The workshops were conducted as a group task and were organized so that the students had two full work days to read, meet and discuss the presented topic . The groups presented their thoughts, conclusions and outstanding issues and questions at a session after dinner on the second day. The workshops evolved around a scientific paper on Gender and safety in Arctic field work, the definitions on Marine research in the UNCLOS Convention and the recently published PAME synthesis report on the Central Arctic Ocean Large Marine Ecosystem; the latter was a suggestion from PCAPS.
A holistic experience
Importantly, everyone was literally and figuratively on the same boat during the expedition.
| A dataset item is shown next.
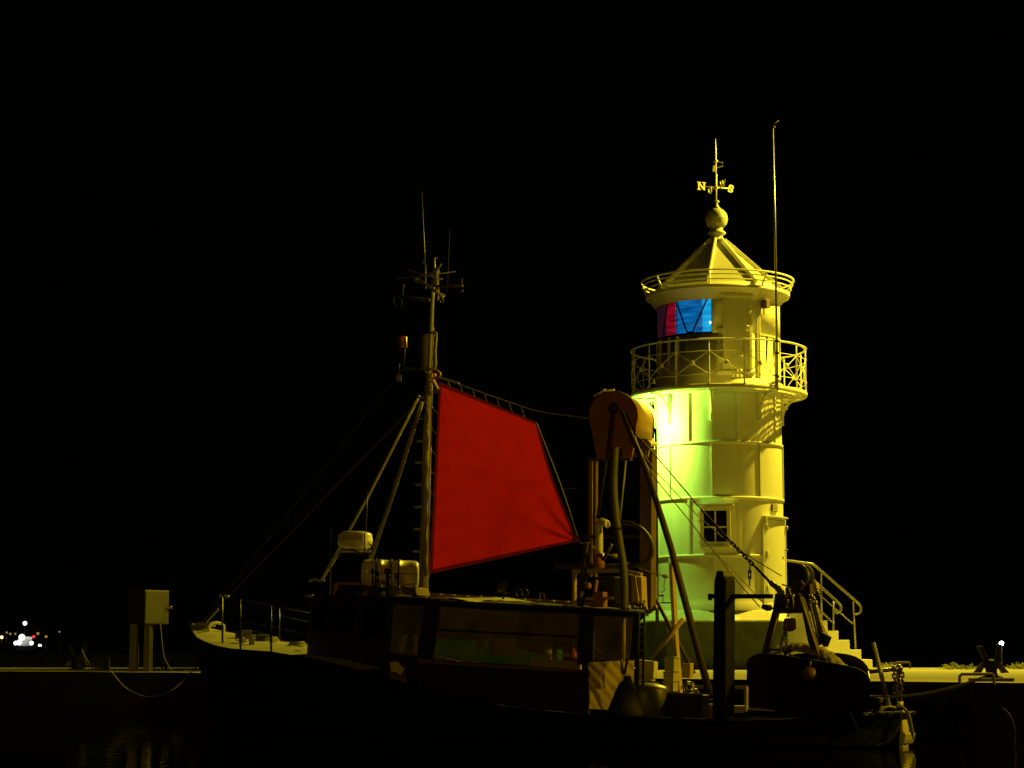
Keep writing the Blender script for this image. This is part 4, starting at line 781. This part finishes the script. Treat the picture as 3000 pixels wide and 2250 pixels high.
# ---------------------------------------------------------------- struts to the stern deck
m = MB(); P = [PV(1822, 1206, -.4), PV(1900, 1395, -.5), PV(1965, 1602, -.6), PV(2083, 2048, -.9)]; m.tube(P, [.034, .044, .05, .055], 14); put("boom", m, rust_steel, bt)
m = MB(); m.tube([PV(1912, 1738, .6), PV(2033, 1972, .6)], .03, 8); put("deck_brace", m, rust_steel, bt)
m = MB(); m.bar(PV(1968, 1650, .3), PV(1980, 1880, .3), .07, .06); m.bar(PV(1980, 1880, .3), PV(1992, 2030, .3), .07, .06); put("deck_post", m, tan_ply, bt)
m = MB(); m.tube([PV(1903, 1935, .2), PV(2003, 1812, .2)], .035, 8); put("deck_brace", m, tan_ply, bt)
m = MB(); m.prism(PVs([(2092, 1702), (2096, 1688), (2099, 1672), (2118, 1672), (2121, 1688), (2127, 1702), (2125, 2112), (2086, 2112)], -1.55), V*.2); pst = put("gallows_post", m, black_paint, bt, bev=.01)
m = MB(); m.bar(PV(2077, 1747, -1.4), PV(2262, 1747, -1.4), .05, .06); m.box(PV(2080, 1749, -1.4), (.05, .05, .09)); put("crossbar", m, black_paint, pst)
for nm, P, r_ in (("wire", [(1835, 1240, -.4), (1925, 1340, -.45), (2060, 1498, -.6), (2082, 1520, -.6)], .010), ("wire", [(1852, 1290, -.4), (1925, 1385, -.45), (2050, 1518, -.6), (2150, 1602, -.7), (2290, 1688, -.8)], .007),
                 ("wire", [(1855, 1305, -.4), (1925, 1408, -.45), (2080, 1600, -.6), (2170, 1715, -.7), (2226, 1778, -.8)], .008), ("wire", [(2090, 1615, -.6), (2150, 1672, -.7), (2225, 1755, -.8), (2240, 1772, -.8)], .006)):
    m = MB(); m.tube([PV(*p) for p in P], r_, 6); put(nm, m, dark_rope, bt)
m = MB(); m.tube([PV(2055, 1494, -.6), PV(2090, 1532, -.6), PV(2138, 1584, -.65)], [.014, .02, .016], 8); put("bottle_screw", m, rubber, bt); m = MB(); m.tube([PV(2216, 1663, -.7), PV(2262, 1712, -.75), PV(2292, 1742, -.8)], [.022, .02, .02], 8); put("bottle_screw", m, rubber, bt)
def chain(P, n_, r_=.028, t=.007):
    mb = MB(); P = [PV(*p) for p in P]; L_ = sum((P[i+1]-P[i]).length for i in range(len(P)-1))
    for i in range(n_):
        s_ = (i+.5)/n_*L_; k = 0
        while k < len(P)-2 and s_ > (P[k+1]-P[k]).length: s_ -= (P[k+1]-P[k]).length; k += 1
        t_ = (P[k+1]-P[k]).normalized(); c = P[k]+t_*s_; sd = t_.cross(V if i % 2 else (V+t_.cross(V)*1.2)).normalized(); hl = L_/n_*.62
        mb.tube([c+t_*hl+sd*r_*.6, c+t_*hl*1.15, c+t_*hl-sd*r_*.6, c-t_*hl-sd*r_*.6, c-t_*hl*1.15, c-t_*hl+sd*r_*.6], t, 5, closed=True)
    return mb
m = chain([(2136, 1582, -.65), (2175, 1622, -.68), (2214, 1662, -.7)], 9, .034, .010); m2 = chain([(2197, 1655, -.7), (2196, 1712, -.7)], 3, .034, .010); m.add(m2.v, m2.f, True); put("chain", m, rubber, bt)
m = MB(); m.prism(PVs([(2232, 1770), (2246, 1772), (2252, 1782), (2244, 1790), (2230, 1782)], -.85), V*.1); put("wire_block", m, rubber, bt)
# ---------------------------------------------------------------- deck clutter aft of shelter
m = MB(); m.prism(PVs([(1866, 1932), (1916, 1938), (1914, 1988), (1908, 1990), (1906, 2004), (1866, 2000)], -.6), V*.1); put("fish_tub", m, white_plastic, None, "white tub standing on deck just behind the lattice post", "tub", bev=.03)
m = MB(); m.lathe([(.001, 0), (.26, 0), (.29, .04), (.30, .44), (.27, .5), (.12, .55), (.001, .56)], PV(1897, 2118, -1.35), 28); put("barrel", m, mat("dark_drum_paint", (.09, .085, .06), .45, var=.4, scale=6), None, "dark round-topped barrel low by the near bulwark beside the lattice post", "barrel")
m = MB(); m.tube(smoothpath(PVs([(1862, 2010), (1900, 2000), (1930, 2007), (1950, 2025)], -1.2)), .03, 8); put("deck_hose", m, rubber, bt)
ly = [(1946, 1928, 1974, 1966), (1943, 1969, 1973, 1994), (1941, 1997, 1972, 2026)]
lb = ["pale plastic fish crate, topmost of its stack beside the deck post", "pale plastic fish crate, middle of its stack beside the deck post", "pale plastic fish crate, bottom of its stack beside the deck post"]
for (x0, y0, x1, y1), l_ in zip(ly, lb): m = MB(); m.prism(PVs([(x0, y0+2), (x1, y0-1), (x1, y1), (x0, y1)], -.2), V*.12); m.prism(PVs([(x0-2, y0-2), (x1+1, y0-4), (x1+1, y0), (x0-2, y0+3)], -.22), V*.15); put("fish_crate", m, crate_mat, None, l_, "crate", "fish crates stacked by the deck post", bev=.008)
m = MB(); m.prism(PVs([(1996, 1943), (2022, 1943), (2022, 1968), (2019, 1987), (1996, 1986)], .2), V*.08); put("storage_box", m, tan_ply, None, "small bright cream box standing right of the tall deck post", "box", bev=.01)
m = MB(); m.prism(PVs([(1928, 2030), (2058, 2036), (2057, 2112), (1928, 2112)], -1.2), V*.15); hb = put("deck_hatch", m, house_paint, bt, bev=.01)
m = MB(); m.bar(PV(1930, 2031, -1.21), PV(1930, 2112, -1.21), .04, .03); m.bar(PV(1928, 2029, -1.21), PV(2058, 2035, -1.21), .02, .03); put("edge_trim", m, brown_paint, hb)
m = MB(); c = PV(2018, 2028, -.7)
for i in range(6): a = i*1.05; q_ = c+U*(.05*math.cos(a)*2)+Z*(.05+.03*(i % 3)); m.tube([c+U*.05*math.cos(a)-Z*.05, q_], .015, 6); m.torus(q_+Z*.02, .04, .009, ax=Z+U*math.cos(a), n=14, m=5)
m.lathe([(.08, -.1), (.08, .03), (.001, .04)], c, 14); put("valve_cluster", m, steel, bt)
m = MB(); m.prism(PVs([(2056, 2072), (2075, 2072), (2075, 2112), (2055, 2112)], -1.0), V*.3); put("red_box", m, red_paint, None, "dark red box low on deck just left of the black gallows post", "box", bev=.008)
m = MB(); m.prism(PVs([(2054, 2062), (2074, 2063), (2074, 2070), (2054, 2069)], -1.02), V*.34); m.prism(PVs([(2057, 2040), (2063, 2040), (2063, 2064), (2057, 2064)], -1.0), V*.05); put("red_box_lid", m, tan_ply, bt)
m = MB(); m.prism(PVs([(2123, 2068), (2145, 2068), (2147, 2082), (2138, 2090), (2123, 2078)], -.9), V*.3); put("float_box", m, tan_ply, None, "small pale box on deck just right of the black gallows post", "box", bev=.01)
m = MB(); m.prism(PVs([(2075, 2075), (2088, 2074), (2088, 2110), (2075, 2112)], -.6), V*.3); put("deck_coaming", m, brown_paint, bt)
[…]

Being away from home six weeks with limited internet and no access to many of things that we take for granted, in addition to sharing a cabin with 1-3 other participants and sometimes working in shifts can be challenging. But the social life onboard helped make things easier: dress-up Saturday dinners, welcome and farewell parties, birthday cakes, spontaneously organized salsa dance classes, ping-pong tournament, gym, sauna and cinema evenings. Many of the students had limited or no prior field work experience and this was their first time in the Arctic. The students did an extraordinary job! Most of them had not met prior to the expedition. Now, they are bound together by an experience of a lifetime.
Two of the natural inhabitants in the Arctic bypassed as the research school was on the way home. Photo credit: Michael Tjernström
Michael Tjernström is a Professor Emeritus in Meteorology at Stockholm University and a Senior Advisor to the SPRS. He was the Research School Coordinator for the expedition this year.